Что ей меня смущаться, или бояться, или любить?
Что может быть страшно этой красавице, ходящей за умирающим отцом в реанимации, когда он от боли и отчаяния оскорблял ее самыми поносными словами, в то время как она выносила за ним судно…
Ее рассказы — языческие, лучше их не вспоминать.
Чего бояться ей, способной высунуть ногу в окно автомобиля подруги, когда за ними гнался открытый фургон с солдатами, и те улюлюкали, будто шли в атаку, увидев такую красоту? Сама же она считала, что ноги у нее некрасивые, просто научилась ими владеть.
Чего бояться этой женщине, способной дать насильнику по голове бутылкой, не думая о последствиях?
Хармса надо ставить отчаянно, как в последний раз.
Обожаю всех, кто там играл. И Рому, и Сашу… Почему я пишу только о Любе, с разбега прыгающей Роме на колени, при этом не забывающей отбросить в прыжке с ноги огромную туфлю прямо в зал? Счастливые, как они радовались, когда она в них летела!..
Пять мужественных клоунов и одна красавица, выше их всех на голову. Вот моя идеальная труппа. И я такую компанию собрал в «Хармсе».
Ее привели Рома с Витей, эту кобылицу. И я ее обуздывал всё то время, когда мы репетировали «Хармса». Она умела петь, плясать, смеяться, даже ходить по сцене, нарочно заплетая ноги, вот только избавиться от своего малороссийского акцента не могла, хоть и выросла в сибирской деревне под Омском.
Хармсу она бы всё равно понравилась. Не надо сутулиться для поцелуя, равная по росту, красавица, объясняющаяся в любви малороссийскими интонациями.
Мои актеры должны были понять всё. Если я не мог объяснить — значит, дело плохо.
А что объяснять? Тексты с отбитыми углами, непонятно к чему относящиеся, и уж точно не предназначенные для театра. Тексты, возникшие в паузах, необязательные, баловство, проба пера.
И мы, растерянные перед этим морем чьих-то проб и ошибок. Мы, ищущие между ними связь, как сам Хармс искал в своей «Связи», насколько тесно мы живем друг с другом.
Я помню длиннющие пальцы Отара Иоселиани, когда в мастерской Бори Мессерера, где мы работали, он взял со стола листок именно с этим текстом. Казалось бы, безразлично просмотрел, хмыкнув. А через год возник фильм самого Иоселиани «Фавориты луны», основанный именно на этом кусочке. Так что все мы по абсолютной случайности связаны друг с другом.

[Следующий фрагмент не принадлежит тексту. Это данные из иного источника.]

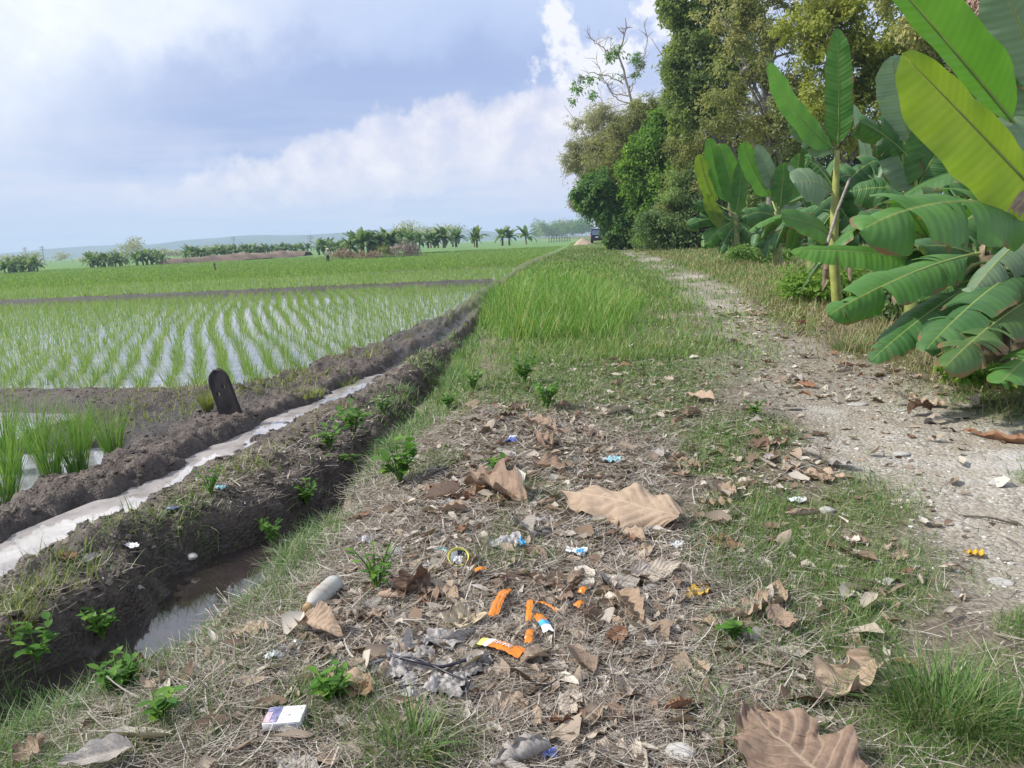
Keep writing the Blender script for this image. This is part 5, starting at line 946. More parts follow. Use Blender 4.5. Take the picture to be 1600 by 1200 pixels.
# (x1,y1,x2,y2, width ratio, fold, curl, ripple, twist, lobes, roll, colour, tilt, label)
HL = [(1062, 832, 878, 786, .46, .10, -.5, .10, .7, 0, -.5, 'tan', -.75, 'big pleated tan leaf arched over a dark hollow in the litter'),
      (1330, 1275, 1165, 1128, .95, .15, .5, .06, .1, .25, 0, 'mid brown', 0, 'largest brown fan shaped leaf cut by the bottom edge'),
      (1372, 1035, 1262, 1120, .72, .2, 1.0, .12, .5, .8, .5, 'tan', .15, 'torn curled tan leaf between the long grass tuft and the largest fan leaf'),
      (838, 800, 712, 752, .72, .55, -.9, .09, .4, .4, .4, 'mid brown', 0, 'bunched brown leaf draped over its own fold near the middle of the verge'),
      (762, 802, 742, 765, .6, .3, .6, .06, .2, 0, .2, 'tan', 0, 'pointed light leaf standing in front of the bunched brown leaf'), (782, 800, 765, 770, .7, .3, .6, .06, .2, 0, .2, 'rust brown', 0, 'reddish leaf tucked right under the bunched brown leaf'),
      (882, 728, 820, 672, .62, .6, .9, .08, .4, 0, .6, 'mid brown', .3, 'brown folded leaf with dark red underside near the blue wrapper'),
      (892, 685, 800, 648, .4, .4, .5, .10, .5, .3, .4, 'mid brown', 0, 'long crumpled brown leaf behind the blue wrapper'), (935, 690, 890, 668, .6, .3, .4, .08, .2, .2, .2, 'dark brown', 0, 'dark red brown leaf at the end of the long crumpled leaf'),
      (645, 985, 545, 955, .55, .35, .4, .10, .3, .4, .2, 'grey', .1, 'layered grey banana leaf scrap right of the plastic bottle'), (705, 985, 640, 962, .5, .3, .4, .05, .2, .1, .2, 'pale', .1, 'pale torn leaf joined to the grey banana leaf scrap'),
      (595, 1088, 490, 1065, .45, .3, -.7, .08, .3, .2, .3, 'tan', .25, 'pale tan leaf curling up in front of the burnt grey heap'), (495, 1065, 448, 1078, .7, .4, 1.2, .06, .4, .1, .4, 'pale', .3, 'small arched cream leaf left of the curling tan leaf'),
      (195, 1120, 110, 1160, .55, .5, .9, .10, .4, .5, .5, 'dark brown', .1, 'crumpled dark leaf with a tan fold at the lower left grass'), (150, 1140, 122, 1165, .9, .3, .2, .03, .1, 0, .1, 'tan', .2, 'square tan leaf scrap against the crumpled dark leaf'),
      (290, 1070, 240, 1080, .6, .5, .8, .06, .3, .2, .5, 'dark brown', 0, 'dark curled leaf above the lower left weeds'), (262, 1040, 212, 1043, .65, .2, .4, .05, .1, .1, 0, 'rust brown', 0, 'flat orange brown leaf on the grass beside the ditch'),
      (1620, 700, 1505, 678, .36, .4, .5, .10, .4, .2, .4, 'rust brown', .1, 'long orange brown leaf lying on the gravel at the right edge'), (985, 640, 930, 655, .8, .3, .6, .06, .3, .2, .2, 'pale', .5, 'pale upright leaf pair behind the teal wrapper'), (960, 628, 935, 648, .6, .3, .6, .06, .3, .2, .2, 'pale', .7, 'cream leaf standing on edge next to the pale pair'),
      (1098, 738, 1040, 718, .65, .25, .4, .06, .3, .35, .1, 'tan', 0, 'pointed tan leaf on the green patch edge'), (1075, 735, 1040, 700, .35, .3, .8, .1, .4, .3, .3, 'tan', .2, 'ribbed leaf standing behind the pointed tan leaf'),
      (1108, 922, 1072, 938, .85, .3, .6, .10, .3, .5, .2, 'yellow', .15, 'yellow leaf on the straw by the green patch'), (1540, 872, 1505, 866, .9, .3, .5, .10, .2, .5, .2, 'yellow', .2, 'bright yellow leaf on the pale gravel'),
      (1320, 750, 1225, 735, .4, .25, .4, .08, .3, .4, .2, 'tan', 0, 'brown scrap leaf at the gravel edge behind the white stones'), (1255, 725, 1215, 742, .6, .3, .6, .06, .3, .2, .2, 'pale', .2, 'cream leaf piece in the heap at the gravel edge'), (1235, 690, 1165, 705, .5, .3, .5, .12, .3, .6, .3, 'mid brown', .1, 'spiky brown leaf left of the gravel heap'),
      (1165, 858, 1075, 862, .4, .3, .5, .07, .3, .2, .2, 'rust brown', .1, 'rust brown leaf on the short green grass'), (1145, 850, 1105, 845, .8, .4, .8, .07, .3, .2, .3, 'rust brown', .1, 'crinkled rust leaf lying on top of the rust brown leaf'), (1355, 850, 1310, 843, .6, .3, .4, .06, .2, 0, .1, 'mid brown', 0, 'brown leaf on the thin grass by the gravel'), (1310, 862, 1285, 850, .7, .3, .6, .06, .3, 0, .2, 'dark brown', .1, 'small dark cupped leaf on the thin grass by the gravel'),
      (910, 1000, 858, 985, .62, .15, .3, .04, .1, .1, .1, 'mid brown', .1, 'smooth brown leaf right of the blue tipped wrapper'), (935, 1055, 760, 1062, .34, .08, .2, .05, .1, .2, 0, 'grey', 0, 'broad grey leaf sheet under the orange stick wrapper'), (850, 1005, 790, 985, .75, .15, .4, .05, .1, .1, .1, 'dark brown', 0, 'dark brown leaf between the orange wrappers'),
      (680, 955, 645, 932, .8, .5, .9, .08, .3, .1, .7, 'rust brown', .1, 'balled rust leaf above the grey banana leaf scrap'), (722, 930, 690, 895, .5, .3, .5, .04, .2, 0, .2, 'pale', .1, 'pale smooth leaf in front of the yellow rimmed cup'), (838, 885, 815, 845, .6, .4, -.4, .05, .2, 0, .3, 'rust brown', .35, 'upright orange brown leaf beside the grey plastic bag'),
      (428, 940, 396, 912, .7, .3, .4, .05, .2, .2, .2, 'pale', .2, 'cream leaf left of the plastic bottle'), (508, 925, 455, 920, .5, .4, .6, .07, .3, .2, .3, 'rust brown', .2, 'red brown leaf touching the plastic bottle'), (582, 808, 535, 820, .6, .4, .7, .06, .3, .1, .3, 'rust brown', .2, 'orange brown folded leaf alone on the straw'), (560, 800, 530, 790, .6, .4, .7, .06, .3, .1, .3, 'tan', .2, 'small tan leaf just behind the orange brown folded leaf'),
      (635, 712, 585, 700, .6, .4, .6, .12, .3, .4, .3, 'tan', .3, 'pale crumpled leaf beside the green weed'), (715, 708, 660, 695, .35, .4, .5, .09, .3, .3, .3, 'tan', .2, 'narrow tan leaf between the weeds and the blue wrapper'),
      (960, 1130, 870, 1170, .7, .3, .5, .06, .3, .4, .2, 'pale', .2, 'large cream torn leaf at the bottom edge'), (1010, 1215, 930, 1165, .75, .3, .6, .06, .3, .3, .3, 'pale', .2, 'second cream leaf at the bottom edge, right of the torn one'), (905, 1215, 880, 1165, .7, .3, .6, .08, .3, .3, .3, 'tan', .2, 'tan leaf crossing the torn cream leaf'), (1008, 1085, 948, 1108, .55, .3, -.8, .05, .3, .1, .3, 'tan', .25, 'tan leaf with a dark hollow beneath, above the bottom cream leaves'),
      (1140, 990, 1088, 996, .4, .5, .7, .05, .3, .1, .5, 'tan', .2, 'boat shaped tan leaf near a green sprig'), (1150, 1055, 1098, 1045, .6, .15, .3, .04, .1, 0, .1, 'rust brown', .05, 'smooth orange leaf near the right grass'), (1198, 1070, 1148, 1068, .8, .2, .4, .1, .1, .4, .1, 'grey', 0, 'grey brittle leaf right of the smooth orange leaf'), (1138, 1010, 1100, 1045, .25, .5, .6, .04, .3, 0, .6, 'dark brown', .2, 'narrow dark red leaf pointing at the smooth orange leaf'),
      (545, 1160, 525, 1100, .4, .4, .4, .08, .3, .3, .4, 'rust brown', .1, 'long rust leaf right of the cigarette box'), (560, 1170, 530, 1135, .7, .4, .6, .08, .3, .3, .4, 'mid brown', .1, 'brown leaf below the long rust leaf'), (525, 1205, 498, 1160, .55, .15, .3, .03, .1, 0, .1, 'tan', .1, 'long oval tan leaf below the cigarette box'), (500, 1215, 425, 1185, .6, .2, .3, .04, .1, .2, 0, 'grey', 0, 'big grey leaf cut by the bottom edge under the cigarette box'), (650, 1140, 590, 1100, .75, .4, .7, .06, .3, .3, .3, 'mid brown', .2, 'brown crumpled leaf below the burnt grey heap'),
      (720, 1150, 680, 1130, .6, .3, .5, .06, .3, .2, .2, 'grey', .1, 'grey tipped leaf among reddish scraps at the bottom'), (800, 1160, 735, 1130, .5, .3, .6, .09, .3, .4, .3, 'rust brown', .1, 'reddish torn leaf near the bottom middle'), (1440, 1045, 1385, 1035, .5, .3, .4, .09, .3, .4, .2, 'rust brown', .1, 'rust leaf touching the torn curled tan leaf'), (1430, 690, 1415, 678, .6, .3, .4, .09, .3, .4, .2, 'rust brown', .1, 'small rust scrap alone on the gravel'), (1480, 640, 1415, 622, .4, .3, .5, .12, .3, .5, .3, 'tan', .1, 'tan broken leaf on the gravel under the drooping banana leaves')]
LM = []
for i, (x1, y1, x2, y2, W_, fo, cu2, ri2, tw2, lo, ro, colr, tilt, lab) in enumerate(HL):
    a = on_ground(x1, y1); b = on_ground(x2, y2); V, F, uv = dry_leaf(W_, fo, cu2, ri2, 800 + i, 72, 12, tw2, lo, ro)
    a0 = a; c_ = (a + b) / 2; dst = float((c_ - CAMP) @ cf); big_ = min(np.linalg.norm(b - a), 1.15 * math.hypot(x2 - x1, y2 - y1) * dst / FPX)
    dv = (b - a) / np.linalg.norm(b - a) * big_ / 2; a, b = c_ - dv, c_ + dv; a[2] = gnd_z(a[0], a[1]); b[2] = gnd_z(b[0], b[1]); V[:, 2] *= .8
    me = mesh('dry_leaf', V, F, [DM[colr]], uv=uv); put_leaf(me, colr, a, b, tilt * .6, .008 + (.035 if i == 0 else .02 if i == 1 else 0), lab)
    LM.append(a[:2] * .5 + b[:2] * .5)
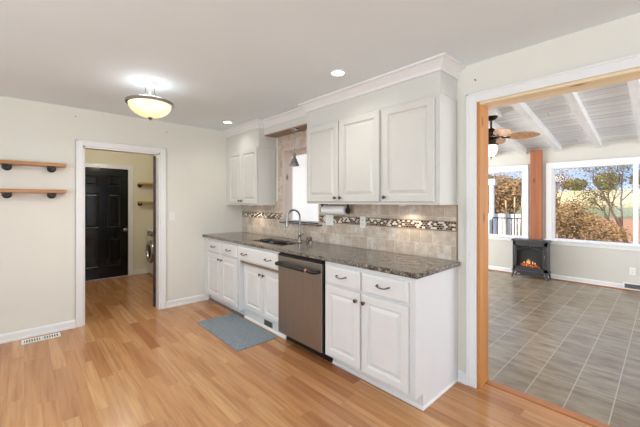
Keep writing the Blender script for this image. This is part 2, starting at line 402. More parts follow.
# casings (profiled boards)
def casing_pts(name, out_axis, plane, sgn, u0, u1, z1, w, mat='trim', bottom=False, z0=0.0, th=.018):
    """door or window casing around an opening on a plane; out_axis 'x' or 'y'"""
    bm = B()
    def bx(a0, a1, c0, c1, t=th):
        if out_axis == 'x': box(bm, plane, plane+sgn*t, a0, a1, c0, c1, bev=.003)
        else: box(bm, a0, a1, plane, plane+sgn*t, c0, c1, bev=.003)
    zb = z0-w if bottom else z0
    bx(u0-w, u0, zb, z1+w); bx(u1, u1+w, zb, z1+w); bx(u0, u1, z1, z1+w)
    # raised outer bead
    bx(u0-w, u0-w+.016, zb, z1+w, th+.006); bx(u1+w-.016, u1+w, zb, z1+w, th+.006); bx(u0-w, u1+w, z1+w-.016, z1+w, th+.006)
    if bottom: bx(u0, u1, z0-w, z0)
    return obj(name, bm, mat, kind='structure')
casing_pts('trim_2', 'y', YW, -1, DX0, DX1, DZ, .066)
struct('trim_3', 'trim', [(DX0, DX0+.018, YW, YW+.12, 0, DZ), (DX1-.018, DX1, YW, YW+.12, 0, DZ), (DX0, DX1, YW, YW+.12, DZ-.018, DZ)])
casing_pts('trim_4', 'x', XW, -1, OY0, OY1, OZ, .072)
struct('trim_5', 'pine', [(XW-.004, XS+.01, OY1-.02, OY1, .0, OZ), (XW-.004, XS+.01, OY0, OY0+.02, .0, OZ)], bev=.002)
struct('trim_6', 'pine_head', [(XW-.004, XS+.01, OY0+.02, OY1-.02, OZ-.02, OZ)], bev=.002)
casing_pts('trim_7', 'y', 6.9, -1, .645, 1.445, 2.0, .08)
casing_pts('trim_8', 'x', XO, -1, A0, A1, GZ1, .085, bottom=True, z0=GZ0)
casing_pts('trim_9', 'x', XO, -1, B0, B1, GZ1, .085, bottom=True, z0=GZ0)
struct('trim_10', 'trim', [(XO-.055, XO, A0-.10, A1+.1, GZ0-.02, GZ0+.004), (XO-.055, XO, B0-.10, B1+.1, GZ0-.02, GZ0+.004)], bev=.003)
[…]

Склеивая Хармса из кусочков, мы постигали большой мир, который тоже, оказывается, склеен из кусочков — коллаж. Мы были театром, созданным из коллажей. Воображением объясняли реальное. Не могло же оно взяться ниоткуда. И тем самым отрицали абсурд. Хармс был наш, он не нуждался в абсурде. Жизнь действительно так всё изломала, что даже катастрофа становилась смешной.
Хармс говорил: стихотворение должно быть написано так, что если бросить листок со стихом в окно, стекло должно разбиться.
Подбирая хармсовские кусочки, весь в порезах, ты смеялся от боли, но продолжал. Ты шел по следу настоящего искусства. Оно не нуждалось в твоих литературных фантазиях, только в догадках. Только в интуиции. Ты не мог быть уверенным, что сам Хармс создавал такие связи, но то, что он был ими доволен, — не сомневался.
Компания, о которой мне только мечталось: Девчонка-шпана, кинозвезда из подворотни, Люмпен, Пижон в гетрах, Милиционер, Дачник в канотье. Пятеро выскочивших из моих снов чудаков в клоунском автомобиле-шарабане на фоне серебряного занавеса с рисунком Ватто.
Куда они едут? Что им надо? Причем тут Ватто? И пожарная бочка на авансцене, за которой они играют в карты, — откуда она? Из чьих фантазий, наших или Хармса? А вдруг окажется, что никаких фантазий — просто наша жизнь, разбитая вдрызг, а потом вновь составленная из кусочков.
Всё-таки мы были отчаянные ребята, очень близкие при большой разнице опыта. Мы были чудесные потерянные в мире ребята. Нас вытягивал юмор. Мы находили его повсюду и спасались. Юмор Карцева, Герчакова, Пожарова, Любин, мой. Мы не брезговали брать его всюду, где найдем. Как у Хармса: «Мотька говном наигрался и спать пошел». Не смешно?